El único mínimo aceptable para la ética sería el ciceroniano minima de malis («de los males, los menores»), porque sería inconcebible una ética minima de cosas buenas. De cosas buenas no tiene el hombre nunca bastante. Siempre aspira a lo mejor, para ser mejor.

Sería incorrecto calificar esta proposición de desmesurada. Porque la ética de máximos está regida por la voluntad y la razón (máximos limitados por la naturaleza humana: un máximo humano, pues), no por el deseo (que no sabe lo que quiere ni cuánto puede querer).

Según Aristóteles, acontece el extravío en la conducta cuando el hombre pierde de vista la medida de nuestra aspiración, porque la ética manda entre las opciones reales y posibles: «la elección será también un deseo deliberado de cosas a nuestro alcance.» (Aristóteles, Ética a Nicómaco).

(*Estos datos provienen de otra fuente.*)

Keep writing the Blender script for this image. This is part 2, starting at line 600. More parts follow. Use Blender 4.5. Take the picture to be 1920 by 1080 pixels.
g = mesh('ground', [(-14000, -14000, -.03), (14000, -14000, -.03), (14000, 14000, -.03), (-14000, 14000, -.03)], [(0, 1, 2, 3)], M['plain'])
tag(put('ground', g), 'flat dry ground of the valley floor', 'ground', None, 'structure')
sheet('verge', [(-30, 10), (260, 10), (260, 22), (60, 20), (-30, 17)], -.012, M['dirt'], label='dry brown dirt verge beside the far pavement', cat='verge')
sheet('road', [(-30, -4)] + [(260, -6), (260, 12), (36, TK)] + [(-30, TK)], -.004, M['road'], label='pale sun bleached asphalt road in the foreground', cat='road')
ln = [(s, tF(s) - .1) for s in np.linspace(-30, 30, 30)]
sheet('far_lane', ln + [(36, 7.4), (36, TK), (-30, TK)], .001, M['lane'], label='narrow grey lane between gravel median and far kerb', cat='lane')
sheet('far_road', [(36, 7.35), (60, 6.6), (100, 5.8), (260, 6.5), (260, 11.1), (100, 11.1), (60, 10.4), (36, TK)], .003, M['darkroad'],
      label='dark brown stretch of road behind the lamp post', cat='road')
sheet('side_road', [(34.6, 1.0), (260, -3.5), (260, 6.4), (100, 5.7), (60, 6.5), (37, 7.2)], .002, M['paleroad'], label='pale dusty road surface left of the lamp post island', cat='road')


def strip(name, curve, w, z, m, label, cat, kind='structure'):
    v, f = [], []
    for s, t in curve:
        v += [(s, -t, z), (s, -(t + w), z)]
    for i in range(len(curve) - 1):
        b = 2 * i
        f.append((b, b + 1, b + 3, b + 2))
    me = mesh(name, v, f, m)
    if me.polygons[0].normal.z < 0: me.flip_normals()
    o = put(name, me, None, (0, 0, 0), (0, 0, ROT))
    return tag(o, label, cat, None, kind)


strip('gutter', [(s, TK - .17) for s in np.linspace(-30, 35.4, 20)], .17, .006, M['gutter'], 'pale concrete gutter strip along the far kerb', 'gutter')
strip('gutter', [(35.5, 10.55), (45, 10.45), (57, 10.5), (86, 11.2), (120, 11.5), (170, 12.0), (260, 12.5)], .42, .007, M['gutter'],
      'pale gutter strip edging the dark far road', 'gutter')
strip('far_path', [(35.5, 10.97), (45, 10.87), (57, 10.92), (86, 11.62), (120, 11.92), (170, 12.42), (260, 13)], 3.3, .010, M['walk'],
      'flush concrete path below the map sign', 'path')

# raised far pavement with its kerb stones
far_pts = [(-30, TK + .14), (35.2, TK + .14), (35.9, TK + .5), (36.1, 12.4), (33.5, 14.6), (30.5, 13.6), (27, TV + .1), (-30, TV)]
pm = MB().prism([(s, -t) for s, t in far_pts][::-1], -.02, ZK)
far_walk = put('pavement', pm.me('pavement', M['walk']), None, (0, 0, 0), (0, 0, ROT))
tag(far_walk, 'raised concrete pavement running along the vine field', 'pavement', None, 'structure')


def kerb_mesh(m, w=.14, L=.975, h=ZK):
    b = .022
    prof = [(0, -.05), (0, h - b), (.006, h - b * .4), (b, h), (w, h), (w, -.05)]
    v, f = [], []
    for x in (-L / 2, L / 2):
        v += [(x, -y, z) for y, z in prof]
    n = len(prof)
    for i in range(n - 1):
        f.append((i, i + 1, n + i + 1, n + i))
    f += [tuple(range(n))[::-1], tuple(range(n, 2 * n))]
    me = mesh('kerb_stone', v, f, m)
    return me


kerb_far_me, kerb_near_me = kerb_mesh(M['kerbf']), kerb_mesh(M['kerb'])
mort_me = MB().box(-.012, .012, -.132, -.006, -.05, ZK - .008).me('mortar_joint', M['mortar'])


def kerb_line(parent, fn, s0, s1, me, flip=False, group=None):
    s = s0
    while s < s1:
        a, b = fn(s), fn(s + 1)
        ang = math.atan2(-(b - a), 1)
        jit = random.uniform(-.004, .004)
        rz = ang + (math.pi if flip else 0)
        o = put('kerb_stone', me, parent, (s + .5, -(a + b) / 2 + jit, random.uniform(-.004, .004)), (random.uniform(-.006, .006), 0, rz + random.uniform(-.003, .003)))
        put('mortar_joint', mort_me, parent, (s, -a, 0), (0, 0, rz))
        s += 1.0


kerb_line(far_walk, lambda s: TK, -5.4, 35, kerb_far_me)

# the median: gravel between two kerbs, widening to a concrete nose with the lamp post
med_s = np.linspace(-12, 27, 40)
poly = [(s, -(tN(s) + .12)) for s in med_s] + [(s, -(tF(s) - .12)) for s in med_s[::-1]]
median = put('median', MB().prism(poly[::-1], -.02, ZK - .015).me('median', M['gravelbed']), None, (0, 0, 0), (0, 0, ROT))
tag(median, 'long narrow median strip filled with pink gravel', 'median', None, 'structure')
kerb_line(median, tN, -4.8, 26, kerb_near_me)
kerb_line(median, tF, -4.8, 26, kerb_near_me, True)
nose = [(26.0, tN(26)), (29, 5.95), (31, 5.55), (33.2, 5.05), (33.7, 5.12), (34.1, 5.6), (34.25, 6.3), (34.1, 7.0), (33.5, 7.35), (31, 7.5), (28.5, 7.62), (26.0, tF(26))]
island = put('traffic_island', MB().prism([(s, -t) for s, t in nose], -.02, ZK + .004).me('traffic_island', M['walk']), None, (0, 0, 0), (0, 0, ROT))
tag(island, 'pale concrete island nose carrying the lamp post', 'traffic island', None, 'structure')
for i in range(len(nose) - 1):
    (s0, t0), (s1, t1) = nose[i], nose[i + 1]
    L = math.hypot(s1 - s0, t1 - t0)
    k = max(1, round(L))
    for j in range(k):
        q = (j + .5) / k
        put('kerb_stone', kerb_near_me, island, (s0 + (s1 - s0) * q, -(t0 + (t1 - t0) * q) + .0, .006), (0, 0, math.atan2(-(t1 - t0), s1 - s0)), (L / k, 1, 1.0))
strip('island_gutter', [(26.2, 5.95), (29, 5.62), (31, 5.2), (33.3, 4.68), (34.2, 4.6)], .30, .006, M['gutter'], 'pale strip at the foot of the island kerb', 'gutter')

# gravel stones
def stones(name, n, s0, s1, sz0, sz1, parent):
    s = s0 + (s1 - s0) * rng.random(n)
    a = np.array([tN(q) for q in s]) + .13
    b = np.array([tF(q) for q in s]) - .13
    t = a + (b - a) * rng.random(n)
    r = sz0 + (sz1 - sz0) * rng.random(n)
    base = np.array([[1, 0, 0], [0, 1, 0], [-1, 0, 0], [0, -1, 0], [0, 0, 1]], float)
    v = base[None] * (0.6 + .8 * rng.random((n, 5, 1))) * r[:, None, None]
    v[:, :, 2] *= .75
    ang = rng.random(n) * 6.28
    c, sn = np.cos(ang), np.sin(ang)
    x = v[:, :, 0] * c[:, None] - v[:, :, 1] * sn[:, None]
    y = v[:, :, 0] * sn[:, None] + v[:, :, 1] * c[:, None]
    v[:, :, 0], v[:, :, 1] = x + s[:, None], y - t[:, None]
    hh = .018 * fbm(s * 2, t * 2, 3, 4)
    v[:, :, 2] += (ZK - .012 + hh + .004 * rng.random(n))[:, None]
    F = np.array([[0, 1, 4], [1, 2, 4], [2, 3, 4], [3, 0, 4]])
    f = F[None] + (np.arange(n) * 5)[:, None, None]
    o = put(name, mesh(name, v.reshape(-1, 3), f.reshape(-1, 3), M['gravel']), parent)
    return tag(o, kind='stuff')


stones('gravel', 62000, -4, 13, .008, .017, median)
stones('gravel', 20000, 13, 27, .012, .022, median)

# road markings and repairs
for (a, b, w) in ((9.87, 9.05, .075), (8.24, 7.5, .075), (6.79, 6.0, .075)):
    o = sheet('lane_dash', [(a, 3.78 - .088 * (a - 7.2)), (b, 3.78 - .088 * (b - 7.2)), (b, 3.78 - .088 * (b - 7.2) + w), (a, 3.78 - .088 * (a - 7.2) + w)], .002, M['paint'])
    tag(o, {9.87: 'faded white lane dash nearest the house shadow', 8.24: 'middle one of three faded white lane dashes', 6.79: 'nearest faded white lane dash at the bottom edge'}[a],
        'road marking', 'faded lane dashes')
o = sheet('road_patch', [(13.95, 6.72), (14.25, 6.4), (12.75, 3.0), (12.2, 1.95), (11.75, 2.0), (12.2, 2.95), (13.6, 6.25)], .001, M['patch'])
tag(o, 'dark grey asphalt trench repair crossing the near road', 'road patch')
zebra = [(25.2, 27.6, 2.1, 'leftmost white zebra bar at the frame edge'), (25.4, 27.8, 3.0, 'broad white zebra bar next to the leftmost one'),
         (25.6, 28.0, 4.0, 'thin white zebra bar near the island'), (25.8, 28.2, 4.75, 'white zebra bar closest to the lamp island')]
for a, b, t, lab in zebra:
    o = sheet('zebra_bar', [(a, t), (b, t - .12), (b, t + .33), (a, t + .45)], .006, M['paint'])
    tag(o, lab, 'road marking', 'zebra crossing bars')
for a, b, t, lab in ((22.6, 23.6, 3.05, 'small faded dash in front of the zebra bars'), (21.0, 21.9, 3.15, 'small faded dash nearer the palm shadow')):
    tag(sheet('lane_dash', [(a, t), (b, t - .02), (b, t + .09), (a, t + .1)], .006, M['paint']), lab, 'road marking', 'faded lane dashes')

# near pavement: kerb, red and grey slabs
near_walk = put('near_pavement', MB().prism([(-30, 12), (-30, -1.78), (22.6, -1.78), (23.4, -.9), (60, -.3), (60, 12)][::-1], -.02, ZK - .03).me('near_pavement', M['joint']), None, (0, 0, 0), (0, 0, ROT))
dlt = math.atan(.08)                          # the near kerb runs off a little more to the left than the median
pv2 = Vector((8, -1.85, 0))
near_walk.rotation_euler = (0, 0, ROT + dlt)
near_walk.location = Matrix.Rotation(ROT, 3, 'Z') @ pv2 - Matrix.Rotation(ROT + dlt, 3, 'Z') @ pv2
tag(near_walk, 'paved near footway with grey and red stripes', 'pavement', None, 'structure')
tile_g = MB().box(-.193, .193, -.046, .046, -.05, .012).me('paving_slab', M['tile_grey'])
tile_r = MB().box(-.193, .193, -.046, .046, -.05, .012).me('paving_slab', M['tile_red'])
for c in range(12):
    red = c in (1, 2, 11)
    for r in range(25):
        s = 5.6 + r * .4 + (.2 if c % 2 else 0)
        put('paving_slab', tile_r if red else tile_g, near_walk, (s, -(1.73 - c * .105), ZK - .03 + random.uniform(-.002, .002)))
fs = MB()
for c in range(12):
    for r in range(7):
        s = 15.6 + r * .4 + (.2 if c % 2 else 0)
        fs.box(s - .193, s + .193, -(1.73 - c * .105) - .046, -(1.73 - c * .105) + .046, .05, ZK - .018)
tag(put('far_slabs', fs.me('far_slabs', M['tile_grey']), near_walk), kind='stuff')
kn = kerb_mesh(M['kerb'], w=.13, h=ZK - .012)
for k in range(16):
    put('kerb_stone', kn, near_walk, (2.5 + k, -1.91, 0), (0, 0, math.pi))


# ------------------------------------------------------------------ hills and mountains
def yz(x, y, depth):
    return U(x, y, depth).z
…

A pesar de todas las advertencias y cautelas, el deseo se inclina con facilidad a lo insaciable, perfilando así un destino que le condena, paradójicamente, a un constante vivir insatisfecho.

Para la voluntad, en cambio, lo mínimo es insuficiente. La ética de mínimos vendría a equipararse, pues, a una «ética de la satisfacción», que rastrea sólo aquello que le complace, no importa que no sepa siempre cómo ni cuánto sea lo suficiente o justo para conseguirlo. A la ética de máximos la calificamos, en cambio, de «ética del contento», pues le place todo aquello que le colma y le completa, en esa perspectiva finita pero grandiosa que significa vivir la vida buena.

La ética, en lugar de imponer trabas y frenos, en lugar de acobardar y desmoralizar, aspira a la integridad y a la perfección. Ya decía Quintiliano: «Minus afficit sensus fatigatio quam cogitatio» («Nos afecta menos la fatiga real que el pensar en ella»).

Concebir, entonces, una ética disminuida, o de mínimos, no es sino el producto de modos de pensamiento fatigados, que difícilmente pueden conducir la acción moral positiva y viva. Dejar la ética en las manos de semejantes «artistes de la douleur» (Jean Marie Guyau) resultaría dañino, por lo menos, para la vida de los hombres. Vale.